## EXERCISE PROMPT
Which lines run from the first one up to and including the one with "tubeo('finial', [q +"? Print exactly those.

## ENTRIES
━━━━━━━━━━━━━━━━
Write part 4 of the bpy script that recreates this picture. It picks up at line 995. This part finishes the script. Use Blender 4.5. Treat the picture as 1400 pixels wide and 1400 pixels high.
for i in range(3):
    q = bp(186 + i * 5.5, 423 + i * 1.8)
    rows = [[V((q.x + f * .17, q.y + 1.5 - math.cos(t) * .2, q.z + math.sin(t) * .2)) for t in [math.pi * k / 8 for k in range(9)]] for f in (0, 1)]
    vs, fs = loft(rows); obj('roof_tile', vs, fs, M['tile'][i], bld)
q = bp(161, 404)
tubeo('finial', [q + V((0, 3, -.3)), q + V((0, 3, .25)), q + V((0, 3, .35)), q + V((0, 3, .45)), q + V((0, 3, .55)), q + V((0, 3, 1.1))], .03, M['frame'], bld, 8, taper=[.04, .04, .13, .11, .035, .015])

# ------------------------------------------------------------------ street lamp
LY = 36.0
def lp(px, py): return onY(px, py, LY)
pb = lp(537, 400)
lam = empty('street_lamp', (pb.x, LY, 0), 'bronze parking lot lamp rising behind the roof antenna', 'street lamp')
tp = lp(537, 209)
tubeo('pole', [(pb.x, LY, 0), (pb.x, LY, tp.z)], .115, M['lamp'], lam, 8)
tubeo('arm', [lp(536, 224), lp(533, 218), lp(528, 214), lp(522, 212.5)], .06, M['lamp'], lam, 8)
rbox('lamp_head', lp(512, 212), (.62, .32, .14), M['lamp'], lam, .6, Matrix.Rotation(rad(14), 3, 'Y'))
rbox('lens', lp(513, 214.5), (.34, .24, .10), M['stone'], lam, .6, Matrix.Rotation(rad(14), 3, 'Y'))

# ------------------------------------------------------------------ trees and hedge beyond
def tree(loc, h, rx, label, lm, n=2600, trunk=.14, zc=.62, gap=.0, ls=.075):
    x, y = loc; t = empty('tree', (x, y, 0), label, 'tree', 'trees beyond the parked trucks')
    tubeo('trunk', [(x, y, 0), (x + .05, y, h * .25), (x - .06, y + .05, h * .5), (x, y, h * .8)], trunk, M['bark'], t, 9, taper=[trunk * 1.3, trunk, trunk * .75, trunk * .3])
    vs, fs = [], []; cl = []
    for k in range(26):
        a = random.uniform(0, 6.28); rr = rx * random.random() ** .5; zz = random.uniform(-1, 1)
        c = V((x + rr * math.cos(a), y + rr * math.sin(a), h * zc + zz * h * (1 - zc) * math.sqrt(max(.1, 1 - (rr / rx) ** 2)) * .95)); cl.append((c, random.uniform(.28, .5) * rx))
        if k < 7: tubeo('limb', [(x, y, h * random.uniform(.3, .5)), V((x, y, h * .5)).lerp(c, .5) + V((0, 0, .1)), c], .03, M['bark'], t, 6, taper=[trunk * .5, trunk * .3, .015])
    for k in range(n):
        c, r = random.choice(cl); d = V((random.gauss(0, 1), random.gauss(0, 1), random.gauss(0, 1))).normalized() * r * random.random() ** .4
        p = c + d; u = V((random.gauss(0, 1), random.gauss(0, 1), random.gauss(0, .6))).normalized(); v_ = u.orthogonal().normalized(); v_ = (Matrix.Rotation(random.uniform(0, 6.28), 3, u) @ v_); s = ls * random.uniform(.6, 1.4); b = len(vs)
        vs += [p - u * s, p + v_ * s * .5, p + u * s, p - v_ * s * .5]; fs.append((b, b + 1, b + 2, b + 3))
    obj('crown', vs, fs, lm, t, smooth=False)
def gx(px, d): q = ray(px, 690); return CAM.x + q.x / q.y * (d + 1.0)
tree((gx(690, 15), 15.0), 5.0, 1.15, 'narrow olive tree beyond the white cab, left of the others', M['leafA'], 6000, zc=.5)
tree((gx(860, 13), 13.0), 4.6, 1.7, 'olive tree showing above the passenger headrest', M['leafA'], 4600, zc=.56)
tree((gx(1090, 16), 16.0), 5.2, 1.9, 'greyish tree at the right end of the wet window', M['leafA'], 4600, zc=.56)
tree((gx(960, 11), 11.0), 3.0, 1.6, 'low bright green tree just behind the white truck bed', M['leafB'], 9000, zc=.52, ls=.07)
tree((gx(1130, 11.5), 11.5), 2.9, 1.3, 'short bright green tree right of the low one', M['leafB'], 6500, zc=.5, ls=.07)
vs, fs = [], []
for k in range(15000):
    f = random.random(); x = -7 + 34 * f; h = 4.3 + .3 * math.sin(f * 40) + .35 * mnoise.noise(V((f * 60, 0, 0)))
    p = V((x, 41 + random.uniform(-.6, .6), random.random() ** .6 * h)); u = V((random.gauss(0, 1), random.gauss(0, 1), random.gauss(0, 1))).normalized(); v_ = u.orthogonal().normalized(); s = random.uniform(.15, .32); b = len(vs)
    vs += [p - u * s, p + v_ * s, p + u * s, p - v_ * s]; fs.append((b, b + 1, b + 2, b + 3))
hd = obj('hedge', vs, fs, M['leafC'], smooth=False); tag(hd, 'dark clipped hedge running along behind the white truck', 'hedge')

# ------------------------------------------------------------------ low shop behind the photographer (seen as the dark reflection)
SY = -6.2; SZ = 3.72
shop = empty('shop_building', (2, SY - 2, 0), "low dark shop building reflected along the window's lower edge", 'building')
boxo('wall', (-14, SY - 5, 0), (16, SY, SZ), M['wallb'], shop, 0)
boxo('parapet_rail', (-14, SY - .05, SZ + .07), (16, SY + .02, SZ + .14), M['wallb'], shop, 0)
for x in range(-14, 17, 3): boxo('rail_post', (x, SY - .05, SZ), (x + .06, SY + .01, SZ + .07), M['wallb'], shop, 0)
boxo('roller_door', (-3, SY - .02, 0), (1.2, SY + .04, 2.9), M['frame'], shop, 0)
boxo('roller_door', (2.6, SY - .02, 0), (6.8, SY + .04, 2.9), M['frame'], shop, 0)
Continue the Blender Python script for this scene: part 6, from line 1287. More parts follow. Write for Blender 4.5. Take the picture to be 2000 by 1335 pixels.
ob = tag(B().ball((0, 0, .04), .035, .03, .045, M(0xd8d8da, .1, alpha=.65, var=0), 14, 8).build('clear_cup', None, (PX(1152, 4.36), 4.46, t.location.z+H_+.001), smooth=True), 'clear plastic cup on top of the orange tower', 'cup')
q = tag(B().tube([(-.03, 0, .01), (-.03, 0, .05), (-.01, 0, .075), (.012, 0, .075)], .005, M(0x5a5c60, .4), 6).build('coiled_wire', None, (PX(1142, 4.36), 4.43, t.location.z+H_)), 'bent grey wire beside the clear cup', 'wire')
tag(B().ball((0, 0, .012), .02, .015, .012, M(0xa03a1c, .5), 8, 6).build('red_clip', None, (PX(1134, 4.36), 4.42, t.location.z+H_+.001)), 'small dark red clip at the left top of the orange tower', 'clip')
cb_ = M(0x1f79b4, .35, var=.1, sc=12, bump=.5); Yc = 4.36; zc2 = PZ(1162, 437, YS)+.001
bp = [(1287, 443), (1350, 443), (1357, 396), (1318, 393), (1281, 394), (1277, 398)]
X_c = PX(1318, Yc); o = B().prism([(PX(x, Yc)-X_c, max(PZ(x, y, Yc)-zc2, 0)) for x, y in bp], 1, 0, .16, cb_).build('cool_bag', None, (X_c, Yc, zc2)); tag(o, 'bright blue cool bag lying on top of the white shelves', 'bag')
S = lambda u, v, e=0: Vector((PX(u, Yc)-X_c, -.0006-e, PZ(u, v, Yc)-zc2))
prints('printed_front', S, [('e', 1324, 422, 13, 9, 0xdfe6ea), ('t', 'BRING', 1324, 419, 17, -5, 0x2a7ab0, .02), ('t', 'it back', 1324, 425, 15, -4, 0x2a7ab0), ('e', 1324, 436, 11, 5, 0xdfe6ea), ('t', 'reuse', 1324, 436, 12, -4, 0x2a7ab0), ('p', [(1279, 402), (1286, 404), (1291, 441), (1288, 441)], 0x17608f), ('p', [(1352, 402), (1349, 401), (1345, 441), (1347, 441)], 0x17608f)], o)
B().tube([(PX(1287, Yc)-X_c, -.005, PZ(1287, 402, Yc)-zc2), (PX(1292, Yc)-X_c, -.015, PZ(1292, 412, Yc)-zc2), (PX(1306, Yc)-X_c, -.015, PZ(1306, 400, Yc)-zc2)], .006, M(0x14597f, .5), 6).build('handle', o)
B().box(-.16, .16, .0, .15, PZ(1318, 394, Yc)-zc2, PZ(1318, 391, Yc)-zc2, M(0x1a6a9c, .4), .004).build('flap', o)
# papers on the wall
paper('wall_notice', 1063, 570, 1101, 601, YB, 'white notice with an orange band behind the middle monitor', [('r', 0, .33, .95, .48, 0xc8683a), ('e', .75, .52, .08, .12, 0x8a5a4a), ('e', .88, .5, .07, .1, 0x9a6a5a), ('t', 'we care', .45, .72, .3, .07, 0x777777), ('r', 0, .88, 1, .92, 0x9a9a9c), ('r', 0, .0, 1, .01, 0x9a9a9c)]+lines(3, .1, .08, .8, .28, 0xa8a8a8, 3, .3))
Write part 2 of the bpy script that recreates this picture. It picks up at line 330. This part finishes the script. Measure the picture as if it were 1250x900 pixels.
━━━━━━━━━━━━━━━━
## EXERCISE SOLUTION
Write part 4 of the bpy script that recreates this picture. It picks up at line 995. This part finishes the script. Use Blender 4.5. Treat the picture as 1400 pixels wide and 1400 pixels high.
for i in range(3):
    q = bp(186 + i * 5.5, 423 + i * 1.8)
    rows = [[V((q.x + f * .17, q.y + 1.5 - math.cos(t) * .2, q.z + math.sin(t) * .2)) for t in [math.pi * k / 8 for k in range(9)]] for f in (0, 1)]
    vs, fs = loft(rows); obj('roof_tile', vs, fs, M['tile'][i], bld)
q = bp(161, 404)
tubeo('finial', [q + V((0, 3, -.3)), q + V((0, 3, .25)), q + V((0, 3, .35)), q + V((0, 3, .45)), q + V((0, 3, .55)), q + V((0, 3, 1.1))], .03, M['frame'], bld, 8, taper=[.04, .04, .13, .11, .035, .015])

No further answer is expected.